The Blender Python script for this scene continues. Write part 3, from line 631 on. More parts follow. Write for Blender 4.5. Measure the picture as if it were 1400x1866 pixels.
==
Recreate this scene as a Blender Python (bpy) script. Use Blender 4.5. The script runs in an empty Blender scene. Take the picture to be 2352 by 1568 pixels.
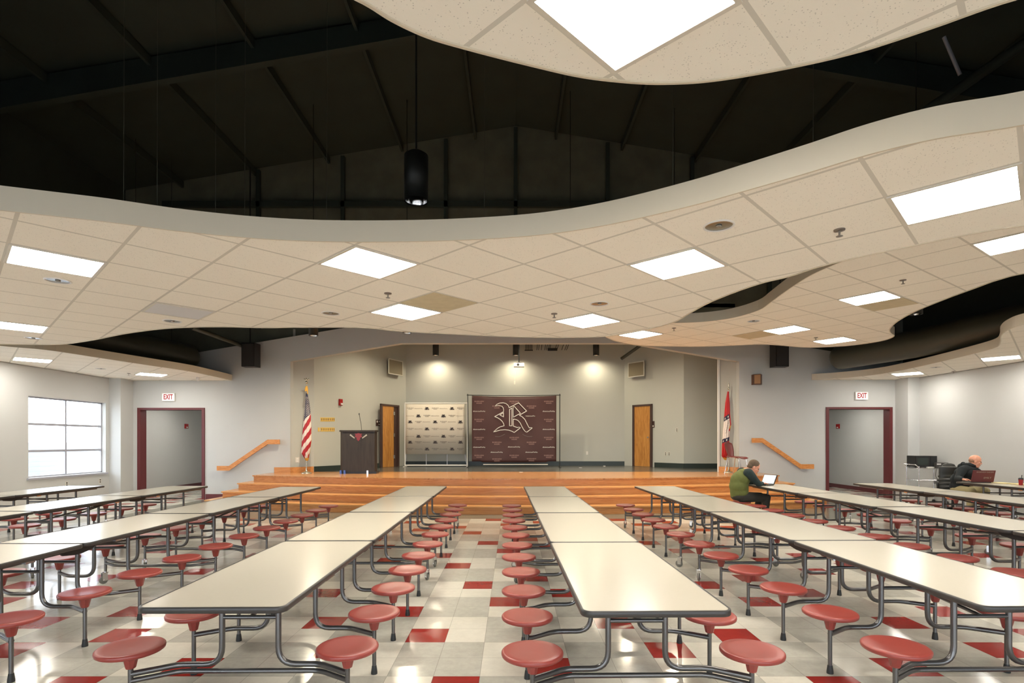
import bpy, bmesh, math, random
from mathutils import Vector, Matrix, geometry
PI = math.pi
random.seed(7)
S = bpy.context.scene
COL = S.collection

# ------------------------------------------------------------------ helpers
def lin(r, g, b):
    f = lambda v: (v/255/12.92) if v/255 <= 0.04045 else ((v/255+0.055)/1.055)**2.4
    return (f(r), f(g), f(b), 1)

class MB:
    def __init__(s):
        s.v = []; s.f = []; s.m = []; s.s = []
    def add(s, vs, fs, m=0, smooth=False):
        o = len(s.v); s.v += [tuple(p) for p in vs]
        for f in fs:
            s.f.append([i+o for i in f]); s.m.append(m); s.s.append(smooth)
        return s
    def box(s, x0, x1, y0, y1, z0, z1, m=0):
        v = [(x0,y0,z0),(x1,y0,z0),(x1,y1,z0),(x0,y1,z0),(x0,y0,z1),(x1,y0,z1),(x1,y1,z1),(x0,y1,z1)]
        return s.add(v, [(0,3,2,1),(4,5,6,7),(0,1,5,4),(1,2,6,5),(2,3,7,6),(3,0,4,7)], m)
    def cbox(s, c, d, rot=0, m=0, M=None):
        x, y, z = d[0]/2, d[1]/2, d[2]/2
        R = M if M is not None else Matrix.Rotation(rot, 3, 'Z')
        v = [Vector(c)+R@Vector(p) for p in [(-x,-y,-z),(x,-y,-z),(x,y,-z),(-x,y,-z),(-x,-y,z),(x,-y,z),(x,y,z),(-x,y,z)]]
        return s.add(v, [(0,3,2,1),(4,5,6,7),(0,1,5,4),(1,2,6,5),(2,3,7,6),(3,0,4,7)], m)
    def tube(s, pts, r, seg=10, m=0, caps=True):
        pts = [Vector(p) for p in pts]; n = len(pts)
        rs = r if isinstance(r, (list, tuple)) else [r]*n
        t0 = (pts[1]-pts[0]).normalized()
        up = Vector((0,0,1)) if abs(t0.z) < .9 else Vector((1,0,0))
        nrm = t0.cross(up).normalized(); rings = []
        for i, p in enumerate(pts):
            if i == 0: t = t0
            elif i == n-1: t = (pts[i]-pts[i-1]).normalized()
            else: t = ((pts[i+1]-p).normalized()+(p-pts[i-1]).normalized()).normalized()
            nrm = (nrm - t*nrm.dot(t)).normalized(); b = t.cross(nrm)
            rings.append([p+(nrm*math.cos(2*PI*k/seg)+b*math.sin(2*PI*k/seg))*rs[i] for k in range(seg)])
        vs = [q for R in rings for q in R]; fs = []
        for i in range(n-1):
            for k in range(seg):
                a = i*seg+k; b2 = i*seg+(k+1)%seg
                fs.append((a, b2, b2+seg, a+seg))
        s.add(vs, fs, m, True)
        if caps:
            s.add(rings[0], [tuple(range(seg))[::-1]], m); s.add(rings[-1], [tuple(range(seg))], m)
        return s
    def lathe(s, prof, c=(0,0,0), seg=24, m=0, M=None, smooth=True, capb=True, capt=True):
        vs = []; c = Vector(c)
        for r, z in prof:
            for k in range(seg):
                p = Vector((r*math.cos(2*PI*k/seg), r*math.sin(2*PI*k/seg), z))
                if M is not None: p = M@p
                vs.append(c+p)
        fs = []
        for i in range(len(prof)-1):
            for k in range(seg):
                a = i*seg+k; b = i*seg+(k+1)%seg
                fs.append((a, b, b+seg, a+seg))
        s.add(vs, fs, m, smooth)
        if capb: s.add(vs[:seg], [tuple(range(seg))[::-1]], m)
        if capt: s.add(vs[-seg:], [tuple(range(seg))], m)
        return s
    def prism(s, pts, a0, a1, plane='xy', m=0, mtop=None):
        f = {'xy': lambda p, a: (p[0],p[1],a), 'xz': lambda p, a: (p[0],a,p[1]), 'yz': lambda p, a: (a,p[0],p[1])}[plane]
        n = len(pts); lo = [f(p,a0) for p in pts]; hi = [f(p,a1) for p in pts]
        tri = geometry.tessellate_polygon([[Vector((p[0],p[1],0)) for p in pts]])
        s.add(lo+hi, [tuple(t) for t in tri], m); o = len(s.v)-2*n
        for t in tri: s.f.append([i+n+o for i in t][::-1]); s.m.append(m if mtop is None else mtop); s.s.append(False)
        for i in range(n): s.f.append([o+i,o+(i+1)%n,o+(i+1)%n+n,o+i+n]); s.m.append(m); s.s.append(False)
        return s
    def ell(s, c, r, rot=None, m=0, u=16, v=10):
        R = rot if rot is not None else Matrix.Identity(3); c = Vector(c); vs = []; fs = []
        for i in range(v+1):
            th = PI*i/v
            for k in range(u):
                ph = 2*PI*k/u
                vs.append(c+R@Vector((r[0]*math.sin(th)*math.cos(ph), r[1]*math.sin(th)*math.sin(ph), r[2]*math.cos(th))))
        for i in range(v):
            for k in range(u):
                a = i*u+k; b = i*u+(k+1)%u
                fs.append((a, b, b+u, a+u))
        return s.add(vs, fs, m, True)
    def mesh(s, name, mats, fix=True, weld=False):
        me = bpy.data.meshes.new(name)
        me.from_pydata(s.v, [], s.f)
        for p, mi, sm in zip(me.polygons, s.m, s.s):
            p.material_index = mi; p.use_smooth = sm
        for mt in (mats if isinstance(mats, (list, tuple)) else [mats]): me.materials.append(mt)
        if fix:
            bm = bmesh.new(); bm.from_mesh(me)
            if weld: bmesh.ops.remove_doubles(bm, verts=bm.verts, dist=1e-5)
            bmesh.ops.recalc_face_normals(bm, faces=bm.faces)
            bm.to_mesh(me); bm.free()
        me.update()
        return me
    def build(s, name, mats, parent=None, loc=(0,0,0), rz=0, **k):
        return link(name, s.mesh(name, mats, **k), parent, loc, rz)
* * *
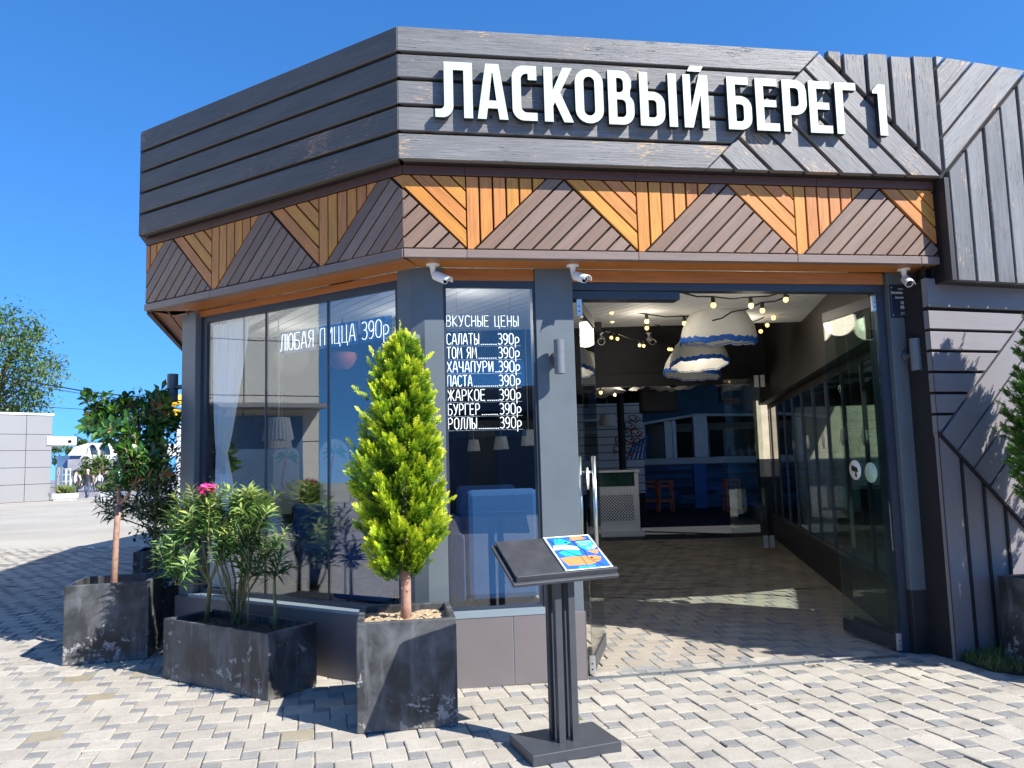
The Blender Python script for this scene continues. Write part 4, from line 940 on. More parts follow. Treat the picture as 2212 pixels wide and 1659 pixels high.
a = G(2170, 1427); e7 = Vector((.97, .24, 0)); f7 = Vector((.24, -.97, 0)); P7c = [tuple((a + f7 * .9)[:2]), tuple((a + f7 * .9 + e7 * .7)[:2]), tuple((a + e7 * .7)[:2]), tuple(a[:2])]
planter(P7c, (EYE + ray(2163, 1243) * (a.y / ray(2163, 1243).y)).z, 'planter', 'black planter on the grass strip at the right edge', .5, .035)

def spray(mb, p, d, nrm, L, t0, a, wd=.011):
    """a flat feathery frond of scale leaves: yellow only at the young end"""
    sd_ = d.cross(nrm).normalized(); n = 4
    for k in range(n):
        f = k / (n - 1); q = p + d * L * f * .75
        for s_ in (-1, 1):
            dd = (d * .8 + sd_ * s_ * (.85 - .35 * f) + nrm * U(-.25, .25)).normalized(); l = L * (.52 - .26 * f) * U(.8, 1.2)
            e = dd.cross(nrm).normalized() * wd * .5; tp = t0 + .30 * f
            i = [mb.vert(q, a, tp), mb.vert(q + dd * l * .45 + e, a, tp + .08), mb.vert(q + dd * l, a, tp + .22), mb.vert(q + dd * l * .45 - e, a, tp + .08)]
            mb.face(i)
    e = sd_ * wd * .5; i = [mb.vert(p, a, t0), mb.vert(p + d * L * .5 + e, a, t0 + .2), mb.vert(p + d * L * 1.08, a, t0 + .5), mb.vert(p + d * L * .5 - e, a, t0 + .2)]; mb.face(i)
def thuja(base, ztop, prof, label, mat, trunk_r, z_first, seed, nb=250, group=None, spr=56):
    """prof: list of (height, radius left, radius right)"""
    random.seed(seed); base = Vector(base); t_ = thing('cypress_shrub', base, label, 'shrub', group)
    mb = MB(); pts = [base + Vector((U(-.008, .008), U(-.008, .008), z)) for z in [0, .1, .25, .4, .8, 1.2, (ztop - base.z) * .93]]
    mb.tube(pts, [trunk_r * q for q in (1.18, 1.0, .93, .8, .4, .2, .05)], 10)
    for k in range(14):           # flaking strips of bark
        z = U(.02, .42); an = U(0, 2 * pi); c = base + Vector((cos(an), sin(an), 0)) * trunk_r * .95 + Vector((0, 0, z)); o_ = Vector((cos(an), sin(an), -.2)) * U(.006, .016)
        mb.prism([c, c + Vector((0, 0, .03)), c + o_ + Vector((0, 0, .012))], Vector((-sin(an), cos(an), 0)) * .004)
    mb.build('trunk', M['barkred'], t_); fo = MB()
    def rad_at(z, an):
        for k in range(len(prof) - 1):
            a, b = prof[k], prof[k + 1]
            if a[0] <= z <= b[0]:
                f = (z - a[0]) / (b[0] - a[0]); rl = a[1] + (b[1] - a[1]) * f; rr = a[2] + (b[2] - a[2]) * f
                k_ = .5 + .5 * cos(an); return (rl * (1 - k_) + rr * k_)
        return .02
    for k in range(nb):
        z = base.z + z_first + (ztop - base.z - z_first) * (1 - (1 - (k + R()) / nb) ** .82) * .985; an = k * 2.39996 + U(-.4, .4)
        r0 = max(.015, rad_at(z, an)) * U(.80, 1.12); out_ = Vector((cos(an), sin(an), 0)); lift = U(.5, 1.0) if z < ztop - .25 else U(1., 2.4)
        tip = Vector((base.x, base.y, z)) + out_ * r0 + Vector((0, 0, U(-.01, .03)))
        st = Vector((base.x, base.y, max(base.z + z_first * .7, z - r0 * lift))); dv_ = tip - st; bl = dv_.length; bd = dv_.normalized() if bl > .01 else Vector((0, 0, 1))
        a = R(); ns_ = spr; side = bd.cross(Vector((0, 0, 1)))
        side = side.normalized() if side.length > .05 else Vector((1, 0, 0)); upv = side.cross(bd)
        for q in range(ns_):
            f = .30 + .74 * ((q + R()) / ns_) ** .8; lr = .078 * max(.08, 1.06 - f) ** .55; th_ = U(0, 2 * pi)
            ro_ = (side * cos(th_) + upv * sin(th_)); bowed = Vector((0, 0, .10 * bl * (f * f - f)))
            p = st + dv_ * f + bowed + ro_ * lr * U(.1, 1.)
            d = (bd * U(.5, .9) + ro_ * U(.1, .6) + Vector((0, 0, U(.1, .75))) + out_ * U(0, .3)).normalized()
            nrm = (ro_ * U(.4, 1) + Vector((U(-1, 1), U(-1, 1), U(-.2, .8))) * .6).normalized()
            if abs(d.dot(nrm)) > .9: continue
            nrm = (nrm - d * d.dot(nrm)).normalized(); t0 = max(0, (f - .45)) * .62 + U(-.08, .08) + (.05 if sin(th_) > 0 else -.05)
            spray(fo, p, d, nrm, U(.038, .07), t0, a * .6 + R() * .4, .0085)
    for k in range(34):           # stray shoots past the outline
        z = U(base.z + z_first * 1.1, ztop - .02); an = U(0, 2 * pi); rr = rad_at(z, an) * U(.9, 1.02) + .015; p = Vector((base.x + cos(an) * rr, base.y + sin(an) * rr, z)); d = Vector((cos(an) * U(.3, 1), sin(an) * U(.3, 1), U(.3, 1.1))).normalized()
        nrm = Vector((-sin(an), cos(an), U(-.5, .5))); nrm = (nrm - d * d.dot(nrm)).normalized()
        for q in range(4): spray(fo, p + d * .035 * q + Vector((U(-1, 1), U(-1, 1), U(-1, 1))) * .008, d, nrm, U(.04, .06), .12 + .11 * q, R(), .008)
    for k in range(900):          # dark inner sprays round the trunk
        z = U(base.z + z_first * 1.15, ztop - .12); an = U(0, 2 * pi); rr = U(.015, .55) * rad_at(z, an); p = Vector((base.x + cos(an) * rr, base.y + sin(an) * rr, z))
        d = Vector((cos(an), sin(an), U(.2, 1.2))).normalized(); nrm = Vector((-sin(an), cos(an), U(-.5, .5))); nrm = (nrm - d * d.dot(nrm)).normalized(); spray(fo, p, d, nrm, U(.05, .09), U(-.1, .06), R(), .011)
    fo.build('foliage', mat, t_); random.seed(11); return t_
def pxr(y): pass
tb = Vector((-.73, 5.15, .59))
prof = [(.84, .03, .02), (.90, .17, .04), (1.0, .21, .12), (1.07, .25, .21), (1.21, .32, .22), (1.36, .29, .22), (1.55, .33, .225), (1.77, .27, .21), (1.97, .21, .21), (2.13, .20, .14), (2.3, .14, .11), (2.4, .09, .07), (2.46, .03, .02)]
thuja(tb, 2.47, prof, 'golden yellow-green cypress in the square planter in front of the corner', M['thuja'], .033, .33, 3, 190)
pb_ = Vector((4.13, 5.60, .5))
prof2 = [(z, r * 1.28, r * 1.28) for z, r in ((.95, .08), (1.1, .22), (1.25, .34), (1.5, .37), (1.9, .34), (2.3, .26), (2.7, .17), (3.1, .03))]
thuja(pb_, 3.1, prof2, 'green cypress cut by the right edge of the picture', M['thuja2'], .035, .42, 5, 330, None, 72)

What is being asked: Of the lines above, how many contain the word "script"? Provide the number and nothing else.

Solution to this task: 3